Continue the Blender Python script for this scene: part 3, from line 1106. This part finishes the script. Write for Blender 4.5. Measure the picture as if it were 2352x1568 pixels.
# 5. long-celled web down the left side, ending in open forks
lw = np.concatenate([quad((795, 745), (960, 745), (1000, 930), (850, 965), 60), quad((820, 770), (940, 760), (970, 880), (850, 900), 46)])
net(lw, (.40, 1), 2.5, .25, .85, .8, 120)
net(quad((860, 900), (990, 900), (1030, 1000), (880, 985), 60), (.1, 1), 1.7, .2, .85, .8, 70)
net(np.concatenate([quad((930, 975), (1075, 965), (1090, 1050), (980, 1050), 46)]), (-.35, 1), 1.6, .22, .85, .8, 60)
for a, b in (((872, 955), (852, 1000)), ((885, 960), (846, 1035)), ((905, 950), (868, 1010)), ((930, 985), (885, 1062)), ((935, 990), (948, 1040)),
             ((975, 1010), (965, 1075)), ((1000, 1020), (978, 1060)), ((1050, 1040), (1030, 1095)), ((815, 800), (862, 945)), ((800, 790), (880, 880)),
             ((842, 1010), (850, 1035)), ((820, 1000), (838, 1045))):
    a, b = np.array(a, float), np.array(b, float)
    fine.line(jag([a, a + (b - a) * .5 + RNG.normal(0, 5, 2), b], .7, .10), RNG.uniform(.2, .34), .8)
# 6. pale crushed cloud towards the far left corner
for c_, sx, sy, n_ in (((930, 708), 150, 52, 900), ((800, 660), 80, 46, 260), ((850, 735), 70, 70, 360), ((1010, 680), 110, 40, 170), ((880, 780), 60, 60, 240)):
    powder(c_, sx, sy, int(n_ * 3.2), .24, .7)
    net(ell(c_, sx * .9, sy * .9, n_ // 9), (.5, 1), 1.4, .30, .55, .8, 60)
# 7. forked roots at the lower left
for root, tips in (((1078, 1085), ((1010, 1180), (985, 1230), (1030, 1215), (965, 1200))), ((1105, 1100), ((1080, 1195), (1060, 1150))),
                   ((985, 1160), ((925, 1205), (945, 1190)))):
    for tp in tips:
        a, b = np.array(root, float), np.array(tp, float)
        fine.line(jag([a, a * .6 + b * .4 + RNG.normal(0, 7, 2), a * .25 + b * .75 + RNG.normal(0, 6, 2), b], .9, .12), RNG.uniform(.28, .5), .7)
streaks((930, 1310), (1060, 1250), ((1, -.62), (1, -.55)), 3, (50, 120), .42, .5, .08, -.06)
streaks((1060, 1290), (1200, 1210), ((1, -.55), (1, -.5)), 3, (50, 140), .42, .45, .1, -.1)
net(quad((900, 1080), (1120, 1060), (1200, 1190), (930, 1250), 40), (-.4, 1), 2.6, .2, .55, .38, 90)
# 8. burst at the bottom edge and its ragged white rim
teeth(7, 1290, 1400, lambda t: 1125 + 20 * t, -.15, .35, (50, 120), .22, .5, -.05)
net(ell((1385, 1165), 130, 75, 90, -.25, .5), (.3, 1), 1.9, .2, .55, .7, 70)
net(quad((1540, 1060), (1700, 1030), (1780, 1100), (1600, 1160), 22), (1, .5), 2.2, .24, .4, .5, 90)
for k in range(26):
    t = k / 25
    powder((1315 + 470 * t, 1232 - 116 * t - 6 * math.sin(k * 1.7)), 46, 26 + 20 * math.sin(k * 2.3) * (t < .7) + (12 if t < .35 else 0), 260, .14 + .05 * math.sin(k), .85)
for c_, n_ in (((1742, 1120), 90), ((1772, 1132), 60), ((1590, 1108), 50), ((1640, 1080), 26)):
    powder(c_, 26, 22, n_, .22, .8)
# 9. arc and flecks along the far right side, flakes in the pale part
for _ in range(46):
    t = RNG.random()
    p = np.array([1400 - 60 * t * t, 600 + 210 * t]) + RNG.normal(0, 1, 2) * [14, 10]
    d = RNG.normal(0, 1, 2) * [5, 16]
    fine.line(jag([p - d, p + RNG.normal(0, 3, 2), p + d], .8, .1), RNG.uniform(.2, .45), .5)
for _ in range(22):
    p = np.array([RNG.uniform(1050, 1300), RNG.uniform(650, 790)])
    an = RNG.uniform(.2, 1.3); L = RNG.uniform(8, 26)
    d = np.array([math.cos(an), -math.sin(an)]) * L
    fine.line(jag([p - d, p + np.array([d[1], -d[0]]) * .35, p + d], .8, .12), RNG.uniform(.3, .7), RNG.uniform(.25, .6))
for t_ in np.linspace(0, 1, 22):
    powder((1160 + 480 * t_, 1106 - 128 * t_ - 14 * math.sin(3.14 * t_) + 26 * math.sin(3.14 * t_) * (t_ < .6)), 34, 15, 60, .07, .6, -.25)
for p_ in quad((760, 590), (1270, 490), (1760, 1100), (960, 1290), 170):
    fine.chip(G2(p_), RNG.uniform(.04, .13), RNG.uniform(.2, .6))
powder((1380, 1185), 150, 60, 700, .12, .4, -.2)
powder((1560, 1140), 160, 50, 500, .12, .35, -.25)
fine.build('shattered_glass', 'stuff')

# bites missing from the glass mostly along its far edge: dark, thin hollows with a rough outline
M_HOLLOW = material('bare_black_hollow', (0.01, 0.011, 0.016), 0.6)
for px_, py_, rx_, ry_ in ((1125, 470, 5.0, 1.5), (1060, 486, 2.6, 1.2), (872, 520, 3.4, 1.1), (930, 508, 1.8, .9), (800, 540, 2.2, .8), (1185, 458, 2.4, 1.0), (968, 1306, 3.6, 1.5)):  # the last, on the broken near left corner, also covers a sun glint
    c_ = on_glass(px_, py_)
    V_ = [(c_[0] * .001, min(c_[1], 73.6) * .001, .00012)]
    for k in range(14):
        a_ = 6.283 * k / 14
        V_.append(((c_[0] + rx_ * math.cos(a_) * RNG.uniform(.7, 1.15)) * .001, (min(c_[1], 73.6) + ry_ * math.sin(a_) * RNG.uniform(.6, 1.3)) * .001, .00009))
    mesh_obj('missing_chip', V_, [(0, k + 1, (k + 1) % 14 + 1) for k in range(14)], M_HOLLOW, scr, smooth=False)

——————————

* [EXERCISE BRIEF]:
Transcribe all lines as written.

* [WRITTEN REPLY]:
Continue the Blender Python script for this scene: part 3, from line 1106. This part finishes the script. Write for Blender 4.5. Measure the picture as if it were 2352x1568 pixels.
# 5. long-celled web down the left side, ending in open forks
lw = np.concatenate([quad((795, 745), (960, 745), (1000, 930), (850, 965), 60), quad((820, 770), (940, 760), (970, 880), (850, 900), 46)])
net(lw, (.40, 1), 2.5, .25, .85, .8, 120)
net(quad((860, 900), (990, 900), (1030, 1000), (880, 985), 60), (.1, 1), 1.7, .2, .85, .8, 70)
net(np.concatenate([quad((930, 975), (1075, 965), (1090, 1050), (980, 1050), 46)]), (-.35, 1), 1.6, .22, .85, .8, 60)
for a, b in (((872, 955), (852, 1000)), ((885, 960), (846, 1035)), ((905, 950), (868, 1010)), ((930, 985), (885, 1062)), ((935, 990), (948, 1040)),
             ((975, 1010), (965, 1075)), ((1000, 1020), (978, 1060)), ((1050, 1040), (1030, 1095)), ((815, 800), (862, 945)), ((800, 790), (880, 880)),
             ((842, 1010), (850, 1035)), ((820, 1000), (838, 1045))):
    a, b = np.array(a, float), np.array(b, float)
    fine.line(jag([a, a + (b - a) * .5 + RNG.normal(0, 5, 2), b], .7, .10), RNG.uniform(.2, .34), .8)
# 6. pale crushed cloud towards the far left corner
for c_, sx, sy, n_ in (((930, 708), 150, 52, 900), ((800, 660), 80, 46, 260), ((850, 735), 70, 70, 360), ((1010, 680), 110, 40, 170), ((880, 780), 60, 60, 240)):
    powder(c_, sx, sy, int(n_ * 3.2), .24, .7)
    net(ell(c_, sx * .9, sy * .9, n_ // 9), (.5, 1), 1.4, .30, .55, .8, 60)
# 7. forked roots at the lower left
for root, tips in (((1078, 1085), ((1010, 1180), (985, 1230), (1030, 1215), (965, 1200))), ((1105, 1100), ((1080, 1195), (1060, 1150))),
                   ((985, 1160), ((925, 1205), (945, 1190)))):
    for tp in tips:
        a, b = np.array(root, float), np.array(tp, float)
        fine.line(jag([a, a * .6 + b * .4 + RNG.normal(0, 7, 2), a * .25 + b * .75 + RNG.normal(0, 6, 2), b], .9, .12), RNG.uniform(.28, .5), .7)
streaks((930, 1310), (1060, 1250), ((1, -.62), (1, -.55)), 3, (50, 120), .42, .5, .08, -.06)
streaks((1060, 1290), (1200, 1210), ((1, -.55), (1, -.5)), 3, (50, 140), .42, .45, .1, -.1)
net(quad((900, 1080), (1120, 1060), (1200, 1190), (930, 1250), 40), (-.4, 1), 2.6, .2, .55, .38, 90)
# 8. burst at the bottom edge and its ragged white rim
teeth(7, 1290, 1400, lambda t: 1125 + 20 * t, -.15, .35, (50, 120), .22, .5, -.05)
net(ell((1385, 1165), 130, 75, 90, -.25, .5), (.3, 1), 1.9, .2, .55, .7, 70)
net(quad((1540, 1060), (1700, 1030), (1780, 1100), (1600, 1160), 22), (1, .5), 2.2, .24, .4, .5, 90)
for k in range(26):
    t = k / 25
    powder((1315 + 470 * t, 1232 - 116 * t - 6 * math.sin(k * 1.7)), 46, 26 + 20 * math.sin(k * 2.3) * (t < .7) + (12 if t < .35 else 0), 260, .14 + .05 * math.sin(k), .85)
for c_, n_ in (((1742, 1120), 90), ((1772, 1132), 60), ((1590, 1108), 50), ((1640, 1080), 26)):
    powder(c_, 26, 22, n_, .22, .8)
# 9. arc and flecks along the far right side, flakes in the pale part
for _ in range(46):
    t = RNG.random()
    p = np.array([1400 - 60 * t * t, 600 + 210 * t]) + RNG.normal(0, 1, 2) * [14, 10]
    d = RNG.normal(0, 1, 2) * [5, 16]
    fine.line(jag([p - d, p + RNG.normal(0, 3, 2), p + d], .8, .1), RNG.uniform(.2, .45), .5)
for _ in range(22):
    p = np.array([RNG.uniform(1050, 1300), RNG.uniform(650, 790)])
    an = RNG.uniform(.2, 1.3); L = RNG.uniform(8, 26)
    d = np.array([math.cos(an), -math.sin(an)]) * L
    fine.line(jag([p - d, p + np.array([d[1], -d[0]]) * .35, p + d], .8, .12), RNG.uniform(.3, .7), RNG.uniform(.25, .6))
for t_ in np.linspace(0, 1, 22):
    powder((1160 + 480 * t_, 1106 - 128 * t_ - 14 * math.sin(3.14 * t_) + 26 * math.sin(3.14 * t_) * (t_ < .6)), 34, 15, 60, .07, .6, -.25)
for p_ in quad((760, 590), (1270, 490), (1760, 1100), (960, 1290), 170):
    fine.chip(G2(p_), RNG.uniform(.04, .13), RNG.uniform(.2, .6))
powder((1380, 1185), 150, 60, 700, .12, .4, -.2)
powder((1560, 1140), 160, 50, 500, .12, .35, -.25)
fine.build('shattered_glass', 'stuff')

# bites missing from the glass mostly along its far edge: dark, thin hollows with a rough outline
M_HOLLOW = material('bare_black_hollow', (0.01, 0.011, 0.016), 0.6)
for px_, py_, rx_, ry_ in ((1125, 470, 5.0, 1.5), (1060, 486, 2.6, 1.2), (872, 520, 3.4, 1.1), (930, 508, 1.8, .9), (800, 540, 2.2, .8), (1185, 458, 2.4, 1.0), (968, 1306, 3.6, 1.5)):  # the last, on the broken near left corner, also covers a sun glint
    c_ = on_glass(px_, py_)
    V_ = [(c_[0] * .001, min(c_[1], 73.6) * .001, .00012)]
    for k in range(14):
        a_ = 6.283 * k / 14
        V_.append(((c_[0] + rx_ * math.cos(a_) * RNG.uniform(.7, 1.15)) * .001, (min(c_[1], 73.6) + ry_ * math.sin(a_) * RNG.uniform(.6, 1.3)) * .001, .00009))
    mesh_obj('missing_chip', V_, [(0, k + 1, (k + 1) % 14 + 1) for k in range(14)], M_HOLLOW, scr, smooth=False)